I nuovi contratti di lavoro, tranne i pochi casi classici di contratto a termine, tutti a tempo indeterminato, con una stabilità crescente col crescere dell’anzianità di servizio. Nessuno sarà inamovibile, ma tutti coloro che perderanno il posto saranno robustamente sostenuti nel mercato del lavoro. Per chi vuole maggiori dettagli rinvio al disegno di legge “per la transizione a un regime di flexsecurity”, che ho presentato con altri 35 senatori nel marzo scorso, n. 1481/2009: lo si può scaricare anche dal mio sito.

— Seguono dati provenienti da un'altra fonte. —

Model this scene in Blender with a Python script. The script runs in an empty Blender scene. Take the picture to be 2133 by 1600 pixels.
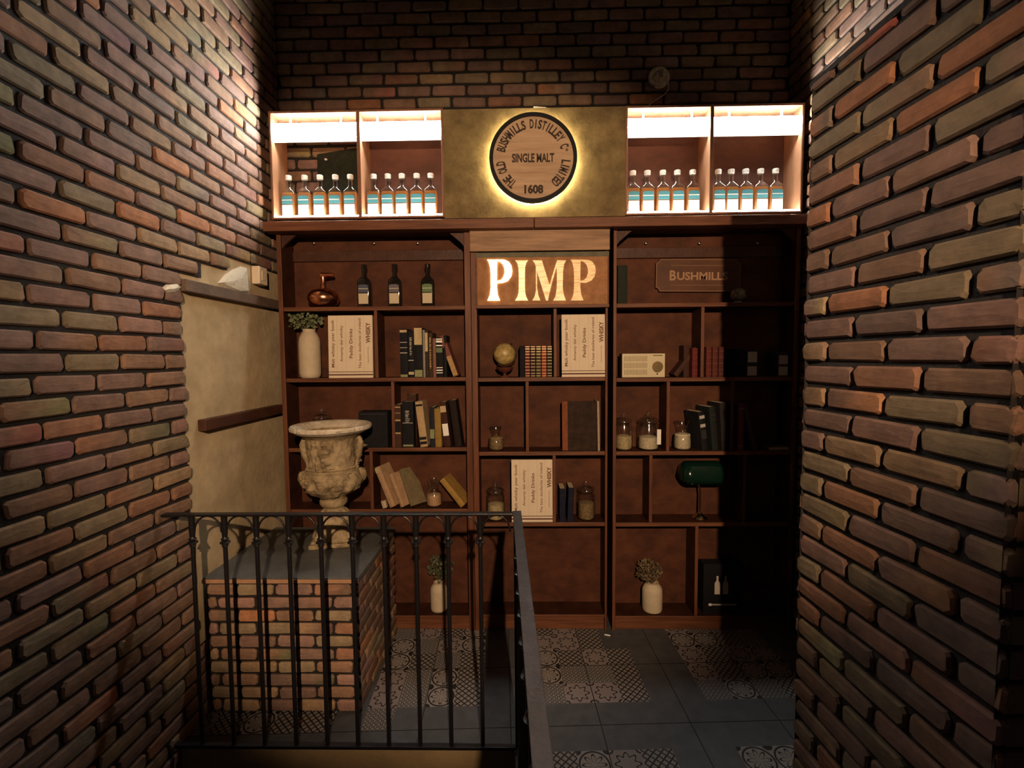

Troppe volte, però, flessibilità diventa precarietà, ricattabilità, rischio di discriminazione.
Nei regimi di flexsecurity in vigore nel nord-Europa, a cui questo progetto si ispira, i lavoratori godono di una protezione molto forte contro le discriminazioni vietate. Non è certo questa che deve essere indebolita. Quello che è sbagliato, nel nostro sistema attuale, è che si affidi al giudice il controllo sui motivi economici od organizzativi del licenziamento, che è cosa molto diversa dal controllo antidiscriminatorio, dalla protezione contro le vessazioni.
L’eccessiva precarizzazione permette di “spremere” gli operai, ma non ne incentiva la crescita professionale. Non è una formula vecchia che non ha futuro, in quanto buona solo per lavorazioni poco qualificate?
È proprio così. Dove il lavoro è precario nessuno investe sul “capitale umano”, sulla professionalità: né l’impresa, né lo stesso lavoratore. Per questo dico che l’attuale regime di apartheid non è soltanto iniquo: è anche inefficiente.